Fig. 6. Active-passive interaction for an immobilized Janus particle in an axis-parallel configuration for different surface types.

(A) Snapshots showing accumulation of silica tracers around an active Janus particle and formation of circular ring segments for tracers of radius R_tr = 1 μm for different surface types (glass, Ti, and mica). The tracers indicated in red are tightly bound to the active particle, tracers in yellow are weakly bound to the active particle, and the tracers in green are unbound in the solution. (B) Probability density of the silica tracer particles (R_tr = 1 μm) accumulated near the active Janus particle on the three different surface types (glass, Ti, and mica). The magenta markers indicate the ends of close packed tracer layers (rings). Color code: Deep color corresponds to high probability, white to the “far” constant value (inverse of the average tracer density). (C) Signed Péclet number for a tracer with z_tr/R = 0.41 in the vicinity of a cap-up Janus particle with β_t = β_i = 0.2. Negative values of sg(v_t) Pe_t indicate radial attraction. Roughly speaking, the effective attraction dominates the Brownian motion when sg(v_t) Pe_t < −1, and this condition is used to define the extent of the region of effective attraction. The various curves correspond to different values of the wall phoretic mobility ratio β_w, such as would be obtained with different substrate materials. The dotted lines indicate the values sg(v_t) Pe_t = ±1. The magenta markers and numbers indicate the ends of close-packed tracer layers (rings).

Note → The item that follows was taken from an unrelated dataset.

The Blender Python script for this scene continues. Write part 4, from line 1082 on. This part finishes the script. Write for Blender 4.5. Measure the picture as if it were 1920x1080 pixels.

Fig. 7. Chemical field, hydrodynamic flow, and the emergent tracer dynamics around an immobile active Janus particle in a cap-parallel configuration near a wall with phoretic mobility coefficient b_w = b_i for tracer size R_tr = 0.5 μm.

Left column: x − y in-plane (z_t/R = h_tr = 0.21) and dimensionless (in units of c₀ := κR/D) solute density (color-coded) and hydrodynamic flow streamlines corresponding to the immobile silica/Pt Janus particle located at h/R = 1.1. Right column: x-y in-plane (z_t/R = h_tr = 0.21) tracer-flow response of silica particles to the activity of the Janus particle and the corresponding Pe_t values (color-coded background). The results shown correspond to different ratios β_i of the phoretic mobilities of the inert (silica) and active (Pt) sides; the phoretic mobility of the tracer is equal to that of the inert part of the Janus particle. The red circles indicate the in-plane (h_tr = 0.21) exclusion zone (of radii ∼ 0.8R) for the center of the tracer due to the hard-core interaction of the tracer (radius 0.2R) with the Janus particle of radius R. The half-black–half-gray disk shows the cut by the h_tr plane through the Janus particle.

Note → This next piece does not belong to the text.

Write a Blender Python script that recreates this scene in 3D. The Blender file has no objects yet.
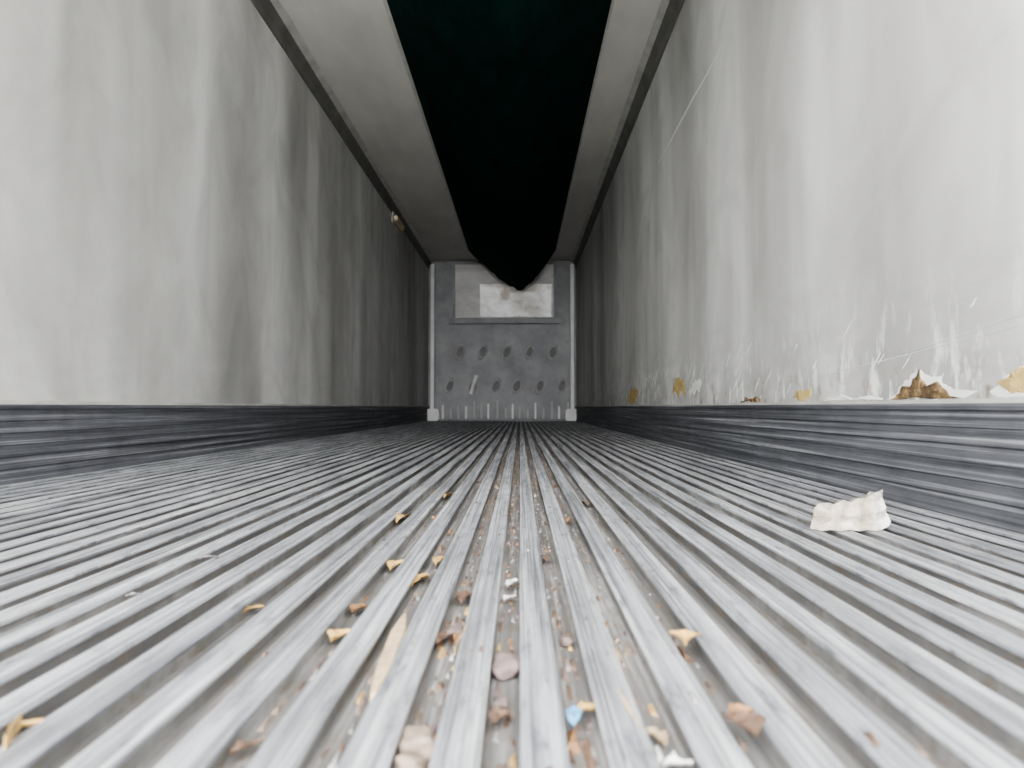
import bpy, bmesh, math, random
from mathutils import Vector, noise
random.seed(7)
S=bpy.context.scene
S.view_settings.view_transform='AgX'
S.view_settings.look='AgX - Medium High Contrast'
XL,XR,YB,YF,ZC=-1.55,0.95,-1.55,13.0,2.70
H=0.23; F=770.0; VX,VY=520.0,407.0

# ---------- helpers ----------
def link(o,parent=None):
    S.collection.objects.link(o)
    if parent: o.parent=parent
    return o
def mesh(name,verts,faces,mats,parent=None,smooth=False,midx=None):
    m=bpy.data.meshes.new(name); m.from_pydata(verts,[],faces); m.update()
    if not isinstance(mats,(list,tuple)): mats=[mats]
    for a in mats: m.materials.append(a)
    if midx:
        for p,i in zip(m.polygons,midx): p.material_index=i
    if smooth:
        for p in m.polygons: p.use_smooth=True
    return link(bpy.data.objects.new(name,m),parent)
def box(name,a,b,mat,parent=None,bev=0.0):
    bm=bmesh.new(); bmesh.ops.create_cube(bm,size=1)
    for v in bm.verts:
        v.co=Vector([(a[i]+b[i])/2+v.co[i]*(b[i]-a[i]) for i in range(3)])
    if bev: bmesh.ops.bevel(bm,geom=bm.edges[:],offset=bev,segments=2,affect='EDGES')
    m=bpy.data.meshes.new(name); bm.to_mesh(m); bm.free(); m.materials.append(mat)
    return link(bpy.data.objects.new(name,m),parent)
def extr(name,prof,y0,y1,mats,midx=None,parent=None,ny=1,jit=0):
    n=len(prof); v=[];f=[];mi=[]
    for j in range(ny+1):
        y=y0+(y1-y0)*j/ny
        for p in prof: v.append((p[0],y,p[1]))
    for j in range(ny):
        for i in range(n-1):
            f.append((j*n+i,j*n+i+1,(j+1)*n+i+1,(j+1)*n+i)); mi.append(midx[i] if midx else 0)
    return mesh(name,v,f,mats,parent,midx=mi)
class NT:
    def __init__(s,name):
        s.m=bpy.data.materials.new(name); s.m.use_nodes=True
        s.t=s.m.node_tree; s.b=s.t.nodes['Principled BSDF']; s.L=s.t.links.new
        s.tc=s.t.nodes.new('ShaderNodeTexCoord').outputs['Object']
    def mapc(s,sc,loc=(0,0,0),rot=(0,0,0)):
        n=s.t.nodes.new('ShaderNodeMapping'); n.inputs['Scale'].default_value=sc
        n.inputs['Location'].default_value=loc; n.inputs['Rotation'].default_value=rot
        s.L(s.tc,n.inputs['Vector']); return n.outputs[0]
    def noise(s,sc,scale=1,det=4,rough=.55,loc=(0,0,0),rot=(0,0,0),dist=0):
        n=s.t.nodes.new('ShaderNodeTexNoise'); n.inputs['Scale'].default_value=scale
        n.inputs['Detail'].default_value=det; n.inputs['Roughness'].default_value=rough
        n.inputs['Distortion'].default_value=dist
        s.L(s.mapc(sc,loc,rot),n.inputs['Vector']); return n.outputs['Fac']
    def ramp(s,fac,stops):
        n=s.t.nodes.new('ShaderNodeValToRGB'); e=n.color_ramp.elements
        while len(e)<len(stops): e.new(.5)
        for x,(p,c) in zip(e,stops):
            x.position=p; x.color=(c[0],c[1],c[2],1) if isinstance(c,(tuple,list)) else (c,c,c,1)
        s.L(fac,n.inputs[0]); return n.outputs[0]
    def mix(s,fac,a,b,mode='MIX'):
        n=s.t.nodes.new('ShaderNodeMix'); n.data_type='RGBA'; n.blend_type=mode
        for k,val in ((0,fac),(6,a),(7,b)):
            if hasattr(val,'is_output'): s.L(val,n.inputs[k])
            elif k==0: n.inputs[0].default_value=val
            else: n.inputs[k].default_value=(val[0],val[1],val[2],1)
        return n.outputs[2]
    def math(s,op,a,b=0,c=0):
        n=s.t.nodes.new('ShaderNodeMath'); n.operation=op
        for k,val in enumerate((a,b,c)):
            if hasattr(val,'is_output'): s.L(val,n.inputs[k])
            else: n.inputs[k].default_value=val
        return n.outputs[0]
    def sep(s):
        n=s.t.nodes.new('ShaderNodeSeparateXYZ'); s.L(s.tc,n.inputs[0]); return n.outputs
    def rng(s,v,a,b,c=0,d=1):
        n=s.t.nodes.new('ShaderNodeMapRange'); s.L(v,n.inputs[0])
        for i,x in enumerate((a,b,c,d)): n.inputs[i+1].default_value=x
        return n.outputs[0]
    def bump(s,h,st=.3,d=.01):
        n=s.t.nodes.new('ShaderNodeBump'); n.inputs['Strength'].default_value=st
        n.inputs['Distance'].default_value=d; s.L(h,n.inputs['Height']); s.L(n.outputs[0],s.b.inputs['Normal'])
    def out(s,col,rough=.6,metal=0,spec=.5):
        if hasattr(col,'is_output'): s.L(col,s.b.inputs['Base Color'])
        else: s.b.inputs['Base Color'].default_value=(*col,1)
        if hasattr(rough,'is_output'): s.L(rough,s.b.inputs['Roughness'])
        else: s.b.inputs['Roughness'].default_value=rough
        s.b.inputs['Metallic'].default_value=metal
        s.b.inputs['Specular IOR Level'].default_value=spec
        return s.m
def simple(name,c,rough=.7,metal=0,var=.3,sc=30):
    n=NT(name); f=n.noise((1,1,1),sc,5)
    d=tuple(x*(1-var) for x in c); b=tuple(min(1,x*(1+var)) for x in c)
    n.bump(f,.3,.004)
    return n.out(n.ramp(f,[(.3,d),(.7,b)]),rough,metal)

# ---------- materials ----------
def wallmat(name,right):
    n=NT(name)
    wide=n.noise((.1,1.3,.20),1,1.5,.4,loc=(0,3.1 if right else 0,0),dist=.3)  # upright stripes put both waviness shading and dirt into the wall colour
    col=n.ramp(wide,[(.32,(.48,.475,.455)),(.5,(.67,.665,.64)),(.68,(.82,.815,.79))])
    st=n.noise((.1,3.2,.30),1,2,.4,loc=(0,5,0),dist=.5)
    col=n.mix(.42,col,n.ramp(st,[(.30,.60),(.62,1)]),'MULTIPLY')
    sm=n.noise((1,1.3,.9),1.8,5,.55,dist=1.0)
    col=n.mix(.55,col,n.ramp(sm,[(.3,.62),(.58,1)]),'MULTIPLY')
    z=n.sep()[2]
    low=n.rng(z,.22,.75,1,0)
    drt=n.noise((1,2,6),2.5,5,.6)
    col=n.mix(n.math('MULTIPLY',low,n.ramp(drt,[(.35,0),(.7,.5 if right else .25)])),col,(.27,.265,.25))
    if right:
        l2=n.rng(z,.24,.60,1,0)
        sc=n.noise((1,6,2.2),3,4,.65,rot=(math.radians(32),0,0))
        col=n.mix(n.math('MULTIPLY',l2,n.ramp(sc,[(.54,0),(.66,.9)])),col,(.95,.95,.93))
        l3=n.rng(z,.24,.42,1,0)
        so=n.noise((1,6,4),2.2,5,.7,loc=(4,2,1))
        col=n.mix(n.math('MULTIPLY',l3,n.ramp(so,[(.54,0),(.66,.9)])),col,(.20,.16,.12))
    fs=n.noise((1,3,60),1.0,3,.6,rot=(math.radians(-8),0,0))
    col=n.mix(n.ramp(fs,[(.66,0),(.74,.2)]),col,(.38,.38,.36))
    n.bump(n.math('ADD',n.math('MULTIPLY',wide,1.0),n.math('MULTIPLY',st,.25)),.5,.06)
    return n.out(col,.55,0,.3)
M_wl=wallmat('frp_wall_left',False); M_wr=wallmat('frp_wall_right',True)
n=NT('ceiling_panel'); f=n.noise((2,.6,1),1.5,5)
M_ceil=n.out(n.ramp(f,[(.3,(.64,.62,.575)),(.7,(.78,.76,.715))]),.55)
n=NT('aluminium_rib_top')
a=n.noise((60,.8,1),1,5,.6); b=n.noise((420,1.4,1),1,4,.7,loc=(3,1,0)); c=n.noise((13,1.4,1),1.3,6,.7); d=n.noise((40,7,1),1.5,5,.7)
col=n.ramp(a,[(.32,(.36,.38,.42)),(.5,(.62,.64,.68)),(.66,(.93,.945,.965))])
col=n.mix(.95,col,n.ramp(b,[(.36,.26),(.54,1)]),'MULTIPLY')
col=n.mix(.75,col,n.ramp(c,[(.34,.34),(.56,1)]),'MULTIPLY')
col=n.mix(n.ramp(d,[(.54,0),(.66,.75)]),col,(.15,.16,.185))
n.bump(b,.4,.002)
M_rib=n.out(col,n.rng(a,.3,.7,.6,.42),.45)
n=NT('groove_grime')
a=n.noise((90,1.6,1),1,6,.7); b=n.noise((1,.35,1),60,6,.7)
col=n.ramp(a,[(.3,(.08,.079,.077)),(.52,(.20,.197,.193)),(.7,(.52,.51,.50))])
col=n.mix(n.ramp(b,[(.48,0),(.68,.65)]),col,(.17,.135,.10))
n.bump(b,.8,.004)
M_grv=n.out(col,.75,.1)
n=NT('kick_plate_metal')
a=n.noise((1,.5,90),1,5,.65); b=n.noise((1,3,4),3,5,.6)
col=n.ramp(a,[(.35,(.07,.073,.08)),(.55,(.16,.165,.18)),(.74,(.52,.53,.55))])
col=n.mix(.5,col,n.ramp(b,[(.3,.5),(.6,1)]),'MULTIPLY')
M_kick=n.out(col,.6,.15)
M_trim=simple('corner_trim_grey',(.15,.147,.135),.6,0,.25,6)
M_trimL=simple('corner_trim_light',(.52,.51,.48),.5,0,.2,6)
n=NT('duct_fabric'); f=n.noise((3,1,3),3,5)
n.bump(f,.5,.02)
M_duct=n.out(n.ramp(f,[(.3,(.0015,.012,.010)),(.7,(.002,.023,.019))]),.85,0,.08)
M_rail=simple('duct_rail_metal',(.55,.54,.50),.5,0,.15,8)
n=NT('bulkhead_panel'); f=n.noise((2,2,2),1.5,6,.65)
M_bulk=n.out(n.ramp(f,[(.3,(.22,.223,.23)),(.7,(.38,.384,.39))]),.5)
n=NT('evaporator_cover'); f=n.noise((1.5,1,2.5),1.5,6,.7,dist=.6)
M_evap=n.out(n.ramp(f,[(.32,(.50,.49,.47)),(.7,(.74,.73,.71))]),.5,0)
n=NT('smudged_highlight_plate'); f=n.noise((1.2,1,1.6),1.6,4,.6,dist=.8)
M_hlplate=n.out(n.ramp(f,[(.34,(.40,.36,.31)),(.46,(.66,.65,.63)),(.60,(.93,.93,.92))]),.4,.3)  # cover's bright highlight painted as pale colour, with brownish smudges
M_post=simple('bulkhead_post_white',(.80,.80,.78),.5,0,.1,5)
M_dark=simple('port_recess_grey',(.22,.22,.22),.8)
M_ring=simple('port_rim',(.44,.44,.43),.5,0,.08)
M_lamp=simple('lamp_lens_amber',(.74,.62,.42),.4)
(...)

Fig. 8. Chemical field, hydrodynamic flow, and the emergent tracer dynamics around an immobile active Janus particle in a cap-parallel configuration near a wall with phoretic mobility coefficient b_w = b_i for tracer size R_tr = 1.0 μm.

Left column: x − y in-plane (z_t/R = h_tr = 0.41) and dimensionless (in units of C₀) solute density (color-coded) and hydrodynamic flow streamlines corresponding to the immobile silica/Pt Janus particle located at h/R = 1.1. Right column: x-y in-plane (z_t/R = h_tr = 0.41) tracer-flow response of silica particles to the activity of the Janus particle and the corresponding Pe_t values (color-coded background). The results shown correspond to different ratios β_i of the phoretic mobilities of the inert (silica) and active (Pt) sides; the phoretic mobility of the tracer is equal to that of the inert part of the Janus particle. The red circles indicate the in-plane (h_tr = 0.41) exclusion zone (of radii ∼ 1.2R) for the center of the tracer due to the hard-core interaction of the tracer (radius 0.4R) with the Janus particle of radius R. The half-black–half-gray disk shows the cut by the h_tr plane through the Janus particle.